9mm and .38 special .357 are almost the same exact diameter. Just differnt case lengths.

[–] 1 pt

Yep, in theory it "should" work. I'm just curious how well it works in practice. Unfortunately it's hard to test unless you've owned one and swapped cylinders back and forth to see if it's still reliable and accurate.

Most of the time if I'm curious about a gun I'll go rent one to try it out, but this is the kind of thing you can't test with a rented gun.

[–] 0 pt

I would guess having a swappable cylinder effect accuracy compared to a none removable cylinder. However it's probably not much to notice. Why 9mm? 38 Special isnt that much more. Get a 357 and just shoo the cheaper 38.

[–] 2 pts

Why 9mm?

Efficiency. I have lost in a tragic boating accident several other 9mm handguns. If I want to visit the range on a whim, I can just grab my range bag and be confident that there are a couple hundred rounds of 9mm FMJ in it for plinking.

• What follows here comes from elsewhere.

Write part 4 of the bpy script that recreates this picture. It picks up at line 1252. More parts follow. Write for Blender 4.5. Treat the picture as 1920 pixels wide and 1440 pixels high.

If I buy a non-swappable .357 Mag, I'll need to start keeping .38 Special on hand for just that gun. Also, .38 Special ammo is twice the cost of 9mm so it's more ammo to store and more money.

Additionally, if the SHTF, I'd rather have guns that use the ammo I have cases of than be some tacticool idiot with 15 guns that are a single box of ammo away from being a paperweight.

[–] 0 pt

Accuracy for what? Are you doing competition shooting? Self defense? Plinking?

Most self defense shootings are 7 yards or less.

[–] 1 pt

Casual plinking.

[–] 0 pt

I doubt you'll notice any accuracy deficiencies so long as your barrel is four inches or longer. Suggest consideration of six inches or more for >= .357. Barrel length is fairly important for revolvers anyways. Not only does it improve velocity, but cylinder alignment is never perfect. Longer barrels provide more influence to correct any wobble imparted by misalignment.

Never place your hand or person directly adjacent to a cylinder while firing. The combination of high velocity gases and shrapnel from alignment shaving can be quite nasty.

Random video: https://www.youtube.com/watch?v=h96YwwLoaCk

I grew up shooting .44 mag since around age 6-7 out of my father's red hawk. Cylinder gap is no joke. Obviously risk increases with power of cartridge.

[–] 1 pt

Thanks for the tip. I have quite a bit of caution about hand-in-front-of-cylinder from shooting black powder revolvers where you can get chainfires if you inadequately block the chambers in Crisco, but I wasn't aware you could get a different flavor of bad times from modern revolvers. It makes sense though.